*Required task*
The complete listing should be restated exactly.

*Recorded information*
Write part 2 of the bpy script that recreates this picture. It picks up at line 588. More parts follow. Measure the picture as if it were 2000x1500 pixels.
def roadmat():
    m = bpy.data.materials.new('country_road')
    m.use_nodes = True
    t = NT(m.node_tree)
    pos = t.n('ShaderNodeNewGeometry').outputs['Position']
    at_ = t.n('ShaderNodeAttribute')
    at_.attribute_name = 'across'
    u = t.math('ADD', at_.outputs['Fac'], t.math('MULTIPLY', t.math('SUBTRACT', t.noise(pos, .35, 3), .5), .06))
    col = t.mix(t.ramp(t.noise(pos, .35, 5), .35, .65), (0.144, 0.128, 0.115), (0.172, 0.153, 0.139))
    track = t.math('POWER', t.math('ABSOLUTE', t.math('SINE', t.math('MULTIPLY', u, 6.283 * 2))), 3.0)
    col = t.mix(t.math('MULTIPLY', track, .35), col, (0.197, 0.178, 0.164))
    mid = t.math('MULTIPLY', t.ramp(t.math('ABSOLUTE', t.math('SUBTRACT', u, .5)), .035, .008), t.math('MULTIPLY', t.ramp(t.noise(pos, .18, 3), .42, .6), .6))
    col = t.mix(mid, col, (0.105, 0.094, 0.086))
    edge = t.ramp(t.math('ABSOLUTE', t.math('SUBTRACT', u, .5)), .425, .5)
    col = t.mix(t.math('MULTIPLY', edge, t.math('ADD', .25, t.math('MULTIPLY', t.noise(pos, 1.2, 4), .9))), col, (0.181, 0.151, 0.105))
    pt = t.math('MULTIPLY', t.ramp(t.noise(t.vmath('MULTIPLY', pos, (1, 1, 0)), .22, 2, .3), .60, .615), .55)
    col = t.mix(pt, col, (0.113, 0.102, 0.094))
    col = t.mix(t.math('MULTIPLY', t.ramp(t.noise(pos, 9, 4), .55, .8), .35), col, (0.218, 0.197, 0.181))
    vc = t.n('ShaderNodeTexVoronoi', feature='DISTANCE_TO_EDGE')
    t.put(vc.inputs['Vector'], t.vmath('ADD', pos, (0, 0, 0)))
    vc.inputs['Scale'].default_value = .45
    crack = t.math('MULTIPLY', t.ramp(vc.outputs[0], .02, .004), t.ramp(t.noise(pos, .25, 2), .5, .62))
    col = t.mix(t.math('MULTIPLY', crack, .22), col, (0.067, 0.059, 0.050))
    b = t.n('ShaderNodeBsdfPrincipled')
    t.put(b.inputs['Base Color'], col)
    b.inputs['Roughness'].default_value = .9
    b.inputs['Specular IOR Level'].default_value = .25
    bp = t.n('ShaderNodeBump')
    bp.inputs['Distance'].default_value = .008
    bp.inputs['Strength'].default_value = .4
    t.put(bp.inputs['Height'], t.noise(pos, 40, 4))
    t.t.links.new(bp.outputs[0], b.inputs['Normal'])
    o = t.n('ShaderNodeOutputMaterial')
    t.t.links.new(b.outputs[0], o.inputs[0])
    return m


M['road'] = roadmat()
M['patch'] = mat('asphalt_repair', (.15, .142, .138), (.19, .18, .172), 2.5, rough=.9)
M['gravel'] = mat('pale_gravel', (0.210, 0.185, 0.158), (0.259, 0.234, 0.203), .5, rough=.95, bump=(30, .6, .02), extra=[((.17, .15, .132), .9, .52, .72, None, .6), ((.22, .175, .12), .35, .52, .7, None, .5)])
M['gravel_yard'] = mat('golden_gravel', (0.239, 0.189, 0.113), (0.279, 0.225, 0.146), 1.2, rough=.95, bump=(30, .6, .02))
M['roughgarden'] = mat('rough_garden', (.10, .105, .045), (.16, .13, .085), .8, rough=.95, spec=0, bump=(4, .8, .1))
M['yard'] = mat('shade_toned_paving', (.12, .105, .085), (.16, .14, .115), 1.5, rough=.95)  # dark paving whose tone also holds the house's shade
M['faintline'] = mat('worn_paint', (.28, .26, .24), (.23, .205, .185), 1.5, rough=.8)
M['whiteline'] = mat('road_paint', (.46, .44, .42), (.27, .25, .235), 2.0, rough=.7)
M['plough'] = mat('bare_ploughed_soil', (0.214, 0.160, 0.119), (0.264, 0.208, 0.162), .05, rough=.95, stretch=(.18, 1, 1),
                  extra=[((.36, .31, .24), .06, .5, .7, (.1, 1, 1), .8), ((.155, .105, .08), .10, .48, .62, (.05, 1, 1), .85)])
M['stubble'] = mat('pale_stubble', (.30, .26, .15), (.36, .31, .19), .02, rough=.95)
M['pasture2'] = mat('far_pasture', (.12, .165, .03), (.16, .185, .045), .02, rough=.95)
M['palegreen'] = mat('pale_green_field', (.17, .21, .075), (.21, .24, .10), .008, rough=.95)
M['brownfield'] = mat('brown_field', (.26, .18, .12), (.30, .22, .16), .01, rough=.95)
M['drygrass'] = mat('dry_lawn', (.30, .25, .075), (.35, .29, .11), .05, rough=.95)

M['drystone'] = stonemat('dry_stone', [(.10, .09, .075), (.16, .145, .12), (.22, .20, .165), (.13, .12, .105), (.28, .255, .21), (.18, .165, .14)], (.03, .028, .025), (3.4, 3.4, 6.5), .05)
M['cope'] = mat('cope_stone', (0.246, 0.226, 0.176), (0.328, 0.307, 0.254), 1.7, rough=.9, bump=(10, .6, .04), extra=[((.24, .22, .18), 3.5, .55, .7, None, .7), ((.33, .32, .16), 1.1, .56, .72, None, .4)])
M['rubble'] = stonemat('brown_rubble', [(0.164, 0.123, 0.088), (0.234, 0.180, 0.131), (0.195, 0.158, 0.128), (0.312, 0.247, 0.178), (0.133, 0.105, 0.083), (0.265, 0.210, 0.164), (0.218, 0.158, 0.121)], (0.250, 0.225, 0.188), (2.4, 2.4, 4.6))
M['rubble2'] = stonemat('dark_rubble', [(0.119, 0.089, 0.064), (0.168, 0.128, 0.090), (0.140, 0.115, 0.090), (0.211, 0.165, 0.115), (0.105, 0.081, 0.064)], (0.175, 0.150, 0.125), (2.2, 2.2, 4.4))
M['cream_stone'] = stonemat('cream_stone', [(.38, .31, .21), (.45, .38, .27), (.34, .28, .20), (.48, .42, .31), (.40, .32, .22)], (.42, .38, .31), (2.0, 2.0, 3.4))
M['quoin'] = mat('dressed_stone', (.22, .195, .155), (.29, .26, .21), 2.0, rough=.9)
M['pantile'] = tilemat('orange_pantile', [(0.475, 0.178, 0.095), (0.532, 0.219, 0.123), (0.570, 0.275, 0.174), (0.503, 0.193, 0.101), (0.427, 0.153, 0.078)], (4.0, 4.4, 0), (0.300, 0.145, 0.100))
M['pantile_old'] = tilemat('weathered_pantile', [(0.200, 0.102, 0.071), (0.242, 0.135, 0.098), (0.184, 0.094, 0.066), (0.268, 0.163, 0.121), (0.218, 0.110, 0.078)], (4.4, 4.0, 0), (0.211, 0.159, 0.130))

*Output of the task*
Write part 2 of the bpy script that recreates this picture. It picks up at line 588. More parts follow. Measure the picture as if it were 2000x1500 pixels.
def roadmat():
    m = bpy.data.materials.new('country_road')
    m.use_nodes = True
    t = NT(m.node_tree)
    pos = t.n('ShaderNodeNewGeometry').outputs['Position']
    at_ = t.n('ShaderNodeAttribute')
    at_.attribute_name = 'across'
    u = t.math('ADD', at_.outputs['Fac'], t.math('MULTIPLY', t.math('SUBTRACT', t.noise(pos, .35, 3), .5), .06))
    col = t.mix(t.ramp(t.noise(pos, .35, 5), .35, .65), (0.144, 0.128, 0.115), (0.172, 0.153, 0.139))
    track = t.math('POWER', t.math('ABSOLUTE', t.math('SINE', t.math('MULTIPLY', u, 6.283 * 2))), 3.0)
    col = t.mix(t.math('MULTIPLY', track, .35), col, (0.197, 0.178, 0.164))
    mid = t.math('MULTIPLY', t.ramp(t.math('ABSOLUTE', t.math('SUBTRACT', u, .5)), .035, .008), t.math('MULTIPLY', t.ramp(t.noise(pos, .18, 3), .42, .6), .6))
    col = t.mix(mid, col, (0.105, 0.094, 0.086))
    edge = t.ramp(t.math('ABSOLUTE', t.math('SUBTRACT', u, .5)), .425, .5)
    col = t.mix(t.math('MULTIPLY', edge, t.math('ADD', .25, t.math('MULTIPLY', t.noise(pos, 1.2, 4), .9))), col, (0.181, 0.151, 0.105))
    pt = t.math('MULTIPLY', t.ramp(t.noise(t.vmath('MULTIPLY', pos, (1, 1, 0)), .22, 2, .3), .60, .615), .55)
    col = t.mix(pt, col, (0.113, 0.102, 0.094))
    col = t.mix(t.math('MULTIPLY', t.ramp(t.noise(pos, 9, 4), .55, .8), .35), col, (0.218, 0.197, 0.181))
    vc = t.n('ShaderNodeTexVoronoi', feature='DISTANCE_TO_EDGE')
    t.put(vc.inputs['Vector'], t.vmath('ADD', pos, (0, 0, 0)))
    vc.inputs['Scale'].default_value = .45
    crack = t.math('MULTIPLY', t.ramp(vc.outputs[0], .02, .004), t.ramp(t.noise(pos, .25, 2), .5, .62))
    col = t.mix(t.math('MULTIPLY', crack, .22), col, (0.067, 0.059, 0.050))
    b = t.n('ShaderNodeBsdfPrincipled')
    t.put(b.inputs['Base Color'], col)
    b.inputs['Roughness'].default_value = .9
    b.inputs['Specular IOR Level'].default_value = .25
    bp = t.n('ShaderNodeBump')
    bp.inputs['Distance'].default_value = .008
    bp.inputs['Strength'].default_value = .4
    t.put(bp.inputs['Height'], t.noise(pos, 40, 4))
    t.t.links.new(bp.outputs[0], b.inputs['Normal'])
    o = t.n('ShaderNodeOutputMaterial')
    t.t.links.new(b.outputs[0], o.inputs[0])
    return m


M['road'] = roadmat()
M['patch'] = mat('asphalt_repair', (.15, .142, .138), (.19, .18, .172), 2.5, rough=.9)
M['gravel'] = mat('pale_gravel', (0.210, 0.185, 0.158), (0.259, 0.234, 0.203), .5, rough=.95, bump=(30, .6, .02), extra=[((.17, .15, .132), .9, .52, .72, None, .6), ((.22, .175, .12), .35, .52, .7, None, .5)])
M['gravel_yard'] = mat('golden_gravel', (0.239, 0.189, 0.113), (0.279, 0.225, 0.146), 1.2, rough=.95, bump=(30, .6, .02))
M['roughgarden'] = mat('rough_garden', (.10, .105, .045), (.16, .13, .085), .8, rough=.95, spec=0, bump=(4, .8, .1))
M['yard'] = mat('shade_toned_paving', (.12, .105, .085), (.16, .14, .115), 1.5, rough=.95)  # dark paving whose tone also holds the house's shade
M['faintline'] = mat('worn_paint', (.28, .26, .24), (.23, .205, .185), 1.5, rough=.8)
M['whiteline'] = mat('road_paint', (.46, .44, .42), (.27, .25, .235), 2.0, rough=.7)
M['plough'] = mat('bare_ploughed_soil', (0.214, 0.160, 0.119), (0.264, 0.208, 0.162), .05, rough=.95, stretch=(.18, 1, 1),
                  extra=[((.36, .31, .24), .06, .5, .7, (.1, 1, 1), .8), ((.155, .105, .08), .10, .48, .62, (.05, 1, 1), .85)])
M['stubble'] = mat('pale_stubble', (.30, .26, .15), (.36, .31, .19), .02, rough=.95)
M['pasture2'] = mat('far_pasture', (.12, .165, .03), (.16, .185, .045), .02, rough=.95)
M['palegreen'] = mat('pale_green_field', (.17, .21, .075), (.21, .24, .10), .008, rough=.95)
M['brownfield'] = mat('brown_field', (.26, .18, .12), (.30, .22, .16), .01, rough=.95)
M['drygrass'] = mat('dry_lawn', (.30, .25, .075), (.35, .29, .11), .05, rough=.95)

M['drystone'] = stonemat('dry_stone', [(.10, .09, .075), (.16, .145, .12), (.22, .20, .165), (.13, .12, .105), (.28, .255, .21), (.18, .165, .14)], (.03, .028, .025), (3.4, 3.4, 6.5), .05)
M['cope'] = mat('cope_stone', (0.246, 0.226, 0.176), (0.328, 0.307, 0.254), 1.7, rough=.9, bump=(10, .6, .04), extra=[((.24, .22, .18), 3.5, .55, .7, None, .7), ((.33, .32, .16), 1.1, .56, .72, None, .4)])
M['rubble'] = stonemat('brown_rubble', [(0.164, 0.123, 0.088), (0.234, 0.180, 0.131), (0.195, 0.158, 0.128), (0.312, 0.247, 0.178), (0.133, 0.105, 0.083), (0.265, 0.210, 0.164), (0.218, 0.158, 0.121)], (0.250, 0.225, 0.188), (2.4, 2.4, 4.6))
M['rubble2'] = stonemat('dark_rubble', [(0.119, 0.089, 0.064), (0.168, 0.128, 0.090), (0.140, 0.115, 0.090), (0.211, 0.165, 0.115), (0.105, 0.081, 0.064)], (0.175, 0.150, 0.125), (2.2, 2.2, 4.4))
M['cream_stone'] = stonemat('cream_stone', [(.38, .31, .21), (.45, .38, .27), (.34, .28, .20), (.48, .42, .31), (.40, .32, .22)], (.42, .38, .31), (2.0, 2.0, 3.4))
M['quoin'] = mat('dressed_stone', (.22, .195, .155), (.29, .26, .21), 2.0, rough=.9)
M['pantile'] = tilemat('orange_pantile', [(0.475, 0.178, 0.095), (0.532, 0.219, 0.123), (0.570, 0.275, 0.174), (0.503, 0.193, 0.101), (0.427, 0.153, 0.078)], (4.0, 4.4, 0), (0.300, 0.145, 0.100))
M['pantile_old'] = tilemat('weathered_pantile', [(0.200, 0.102, 0.071), (0.242, 0.135, 0.098), (0.184, 0.094, 0.066), (0.268, 0.163, 0.121), (0.218, 0.110, 0.078)], (4.4, 4.0, 0), (0.211, 0.159, 0.130))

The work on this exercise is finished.